To his right, he could see a bevy of mattresses stuffed inside a dark booth that was a bar.

Business is slow in the once bustling center he opened in 1991 after leaving Korea with little knowledge of English.

“Sixty percent of my regular Hispanic customers have left to another state,” said the owner of Federal Indoor Flea Market and Federal Mexicana Mall.

“There are no jobs and (because of the drought) the landscaping business is dry,” he said. “We need the Mexican people for survival. Now is a hard time for survival.”

But Kim will stick to the business.
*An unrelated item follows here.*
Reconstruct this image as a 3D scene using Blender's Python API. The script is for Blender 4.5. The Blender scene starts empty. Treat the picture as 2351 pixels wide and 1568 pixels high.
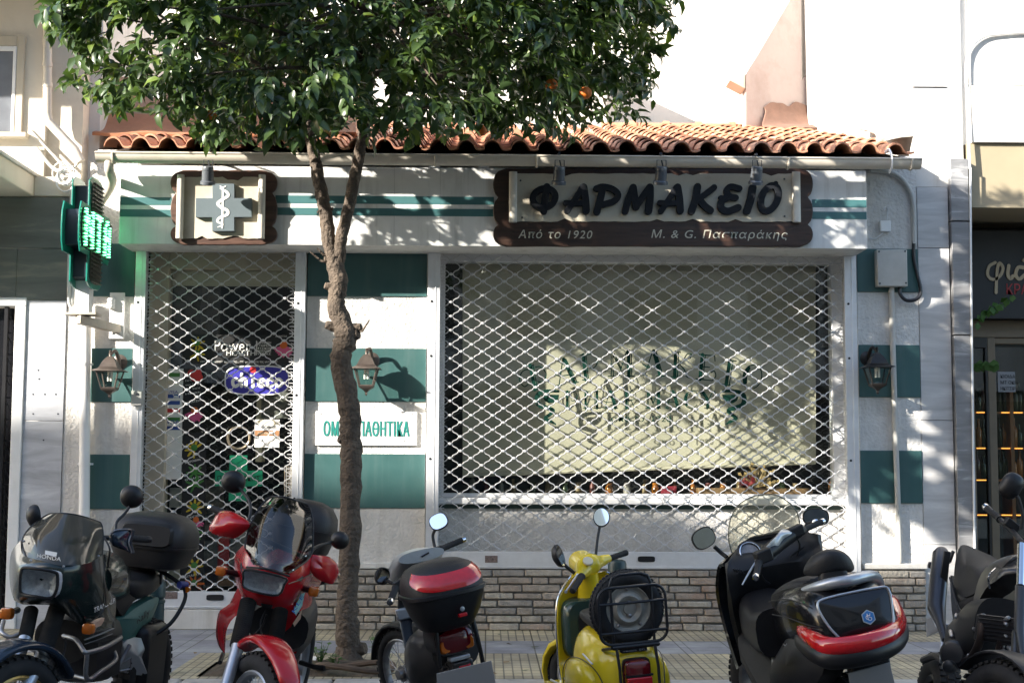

He said he keeps trying to think of things that will appeal to west Denver’s plentiful Hispanic community, which grew from about 9,500 in 1990 to a little more than 16,500 in 2000. About 33 percent of the population in that nook of town is foreign born, according to census data.

Kim owns an auto-sound business inside the flea market, which many Asian store owners say is a big hit with the Mexican community.

A dream unrealized Jung “Jeremiah” Kong, owner of La Plaza Mexicana flea market on East Colfax, came from Korea with $450 in the ‘80s.

He pictures opening a 100,000- square-foot Hispanic mega mall in Denver that would include an events and health center and mariachis.

Kong said he has been proposing the project, an estimated $6 million deal, to Denver officials for three years — without luck.

“Bankers and city government don’t have an interest in concentrating on the Hispanic market,” he said. “We’ve been talking how many years? To be honest, I’m so tired.”

Kong said Hispanics must realize that they are being “underserved.” For an estimated population of 750,000 in Colorado, it’s strange that they don’t have their own cultural events center, he said.

“That’s a big population, and nobody cares about them. I’m the Oriental guy and wasn’t planning on it. I’m not going to be their godfather, but someone has to take responsibility.”

Ilene Yokoyama-Reed sees things a little differently.

The director of the minority business office for the Governor’s Office of Economic Development and International Trade is armed with papers, facts and figures.

Denver knows the Hispanic market is crucial, she said.

“I recently gave a speech to the Denver Chamber of Commerce,” she said. “They had a special program, specifically on marketing to Hispanics. Denver’s minority population promises to have the same impact in the next 50 years that the baby boomers had in the past 50.

“People would almost have to be an ostrich not to see the potential.”